2. At the same time, they are also selling it to the carriers at wholesale rates (which on Apple hardware is usually about 90% of the retail price anyway) who can then offer it to their customers on the huge variety of plans & contracts they use on all their other phones.
3. You get to choose - buy it outright from Apple or sign up for a subsidised iPhone from Telstra or Vodaphone or whoever you like.
The Little Details:
a. It's quite legal for a carrier in Oz to offer a phone on a locked in plan, as long as there are other, competitive ways for consumers to get and use the phone. Ie: more than one carrier offers it, or there is a buy outright option in the market where you can then take YOUR device to the carrier of YOUR choice. Our ACCC (Australian Competition and Consumer Commission) just doesn't like the 'you can't use it on any other carrier, ever, and you'll lose your warranty if you do' bit.
b.

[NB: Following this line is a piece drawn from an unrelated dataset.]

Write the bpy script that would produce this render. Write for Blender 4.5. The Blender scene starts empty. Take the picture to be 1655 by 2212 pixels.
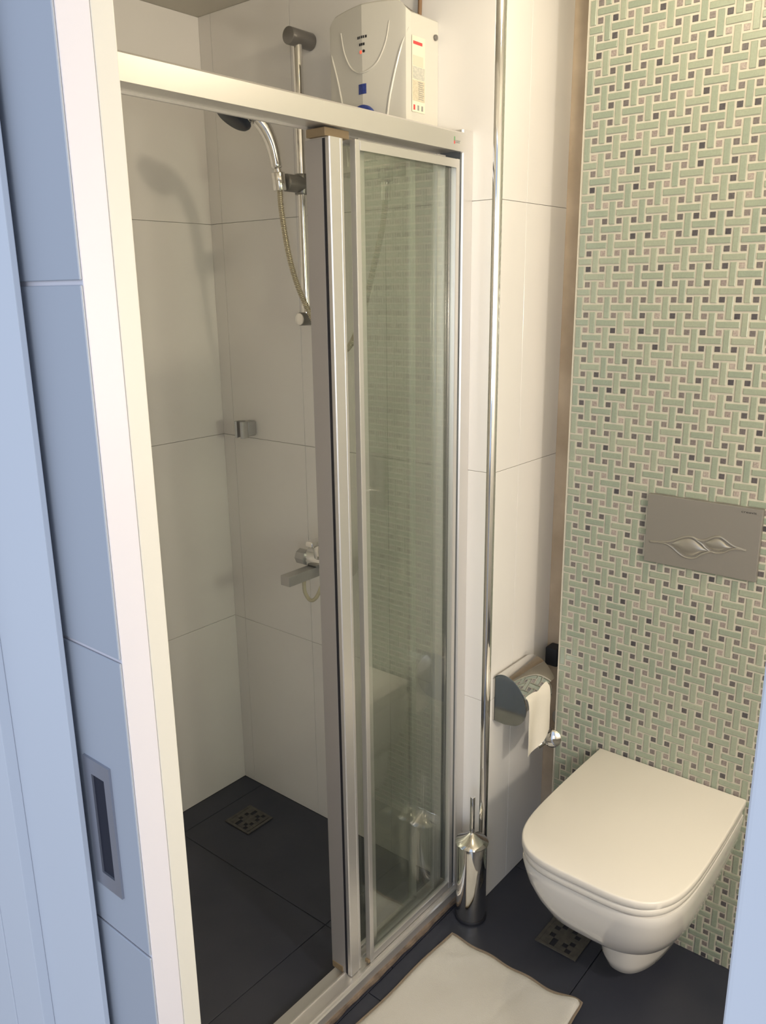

It is just possible that Apple could exclusively sell it THROUGH one carrier, and not stock it in their own stores. This would be legal as well - a firm can sign an exclusive agreement with a local carrier to resell their product - but they can't sell it themselves and then force you to use a specific carrier after that. It's a subtle but important difference. However, I don't see this happening because Apple really, really want their stores to become the premium Apple retail destination and if, just to get around a legal difficulty, they didn't stock their own iPhones it would ruin the whole Apple retail strategy.
c. Apple probably don't care all that much any more about getting ongoing subscription revenue from the iPhone. Sure, it's nice and all, and it gave a solid, immediate profit from day 1 of the iPhone's introduction - but in the long term, the real money is to be made from the iTunes store model. Apple aren't dumb - they probably figured this from the start, but they also knew that it would take a couple years to get it up and running.
So why not launch, get a year or two of subscription revenue to keep the profit stream up and then, as the end game of software and media sales to the device starts to get close, dump the restrictions on sales and just get the thing into as many people's hands as you can (without, of course, destroying the brand in the process). It's a hand-off from one revenue stream to another, potentially much bigger one and it also avoids all the legal problems.
d. They might, just, give one carrier a short head start in reselling the device - whoever gives them a nice premium price for the first shipment probably. But only for a month or two - then it will be all (telco) comers.
e. I had another point but I've forgotten it.